The task :: Each line from the top of the listing through the one holding "tree(-85, 85, 9.2, 3.4, 810, 'dark" should be restated word for word, with nothing added and no pictures.

Collected data ::
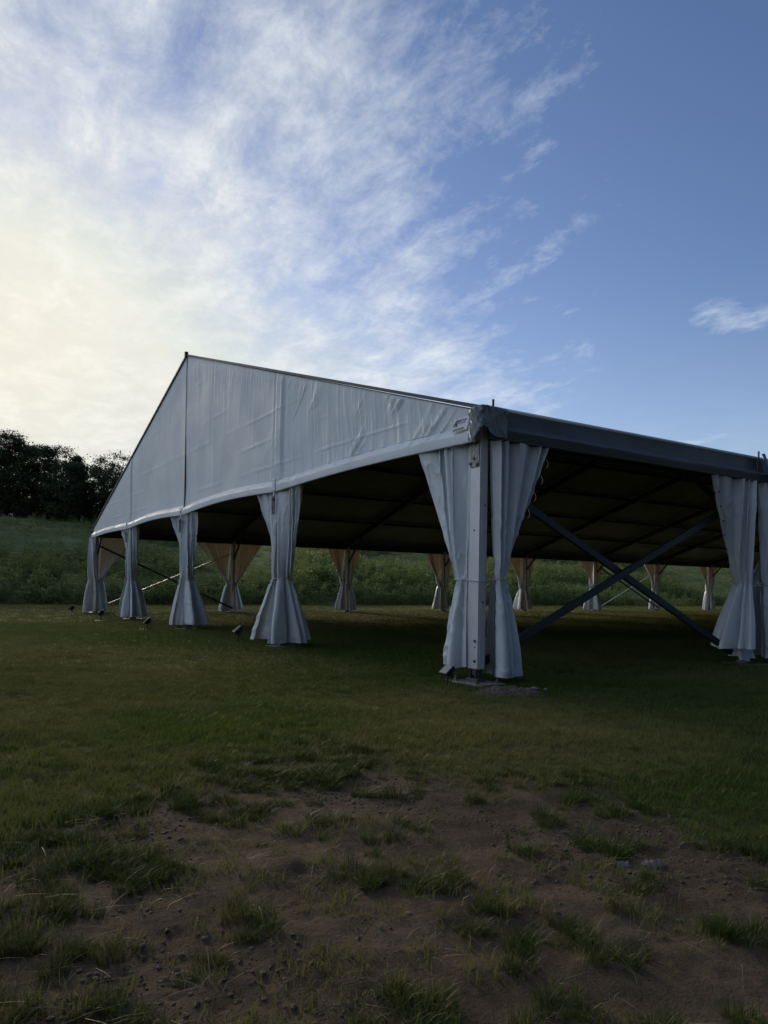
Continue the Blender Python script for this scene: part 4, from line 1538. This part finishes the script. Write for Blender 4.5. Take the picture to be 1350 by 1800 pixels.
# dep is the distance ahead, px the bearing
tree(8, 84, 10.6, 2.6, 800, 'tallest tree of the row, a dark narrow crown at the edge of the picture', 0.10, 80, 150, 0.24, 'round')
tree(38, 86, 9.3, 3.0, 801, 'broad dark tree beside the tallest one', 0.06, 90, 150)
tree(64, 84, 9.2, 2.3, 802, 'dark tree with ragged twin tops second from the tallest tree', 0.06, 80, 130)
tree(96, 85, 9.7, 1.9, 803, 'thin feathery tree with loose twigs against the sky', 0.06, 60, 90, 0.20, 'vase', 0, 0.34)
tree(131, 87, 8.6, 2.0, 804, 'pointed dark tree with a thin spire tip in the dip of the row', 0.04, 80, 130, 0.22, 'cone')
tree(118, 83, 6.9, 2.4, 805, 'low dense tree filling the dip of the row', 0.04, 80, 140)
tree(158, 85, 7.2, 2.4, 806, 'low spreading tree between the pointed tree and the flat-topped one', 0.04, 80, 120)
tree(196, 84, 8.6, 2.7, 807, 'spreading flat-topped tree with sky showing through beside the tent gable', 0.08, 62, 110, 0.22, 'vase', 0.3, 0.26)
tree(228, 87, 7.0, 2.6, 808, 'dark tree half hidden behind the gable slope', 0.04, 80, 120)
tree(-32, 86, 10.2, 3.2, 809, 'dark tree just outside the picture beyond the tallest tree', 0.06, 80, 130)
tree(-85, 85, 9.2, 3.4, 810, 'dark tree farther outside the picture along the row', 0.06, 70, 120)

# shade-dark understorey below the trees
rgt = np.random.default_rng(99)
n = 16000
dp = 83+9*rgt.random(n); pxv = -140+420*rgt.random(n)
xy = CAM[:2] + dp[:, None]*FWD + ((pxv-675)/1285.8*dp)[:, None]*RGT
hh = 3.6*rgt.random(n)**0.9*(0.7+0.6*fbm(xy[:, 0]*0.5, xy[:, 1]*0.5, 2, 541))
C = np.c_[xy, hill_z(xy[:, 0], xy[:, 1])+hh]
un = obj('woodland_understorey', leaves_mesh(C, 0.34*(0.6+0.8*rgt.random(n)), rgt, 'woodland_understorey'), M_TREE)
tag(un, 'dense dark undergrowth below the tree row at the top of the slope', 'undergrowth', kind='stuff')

Task answer ::
Continue the Blender Python script for this scene: part 4, from line 1538. This part finishes the script. Write for Blender 4.5. Take the picture to be 1350 by 1800 pixels.
# dep is the distance ahead, px the bearing
tree(8, 84, 10.6, 2.6, 800, 'tallest tree of the row, a dark narrow crown at the edge of the picture', 0.10, 80, 150, 0.24, 'round')
tree(38, 86, 9.3, 3.0, 801, 'broad dark tree beside the tallest one', 0.06, 90, 150)
tree(64, 84, 9.2, 2.3, 802, 'dark tree with ragged twin tops second from the tallest tree', 0.06, 80, 130)
tree(96, 85, 9.7, 1.9, 803, 'thin feathery tree with loose twigs against the sky', 0.06, 60, 90, 0.20, 'vase', 0, 0.34)
tree(131, 87, 8.6, 2.0, 804, 'pointed dark tree with a thin spire tip in the dip of the row', 0.04, 80, 130, 0.22, 'cone')
tree(118, 83, 6.9, 2.4, 805, 'low dense tree filling the dip of the row', 0.04, 80, 140)
tree(158, 85, 7.2, 2.4, 806, 'low spreading tree between the pointed tree and the flat-topped one', 0.04, 80, 120)
tree(196, 84, 8.6, 2.7, 807, 'spreading flat-topped tree with sky showing through beside the tent gable', 0.08, 62, 110, 0.22, 'vase', 0.3, 0.26)
tree(228, 87, 7.0, 2.6, 808, 'dark tree half hidden behind the gable slope', 0.04, 80, 120)
tree(-32, 86, 10.2, 3.2, 809, 'dark tree just outside the picture beyond the tallest tree', 0.06, 80, 130)
tree(-85, 85, 9.2, 3.4, 810, 'dark tree farther outside the picture along the row', 0.06, 70, 120)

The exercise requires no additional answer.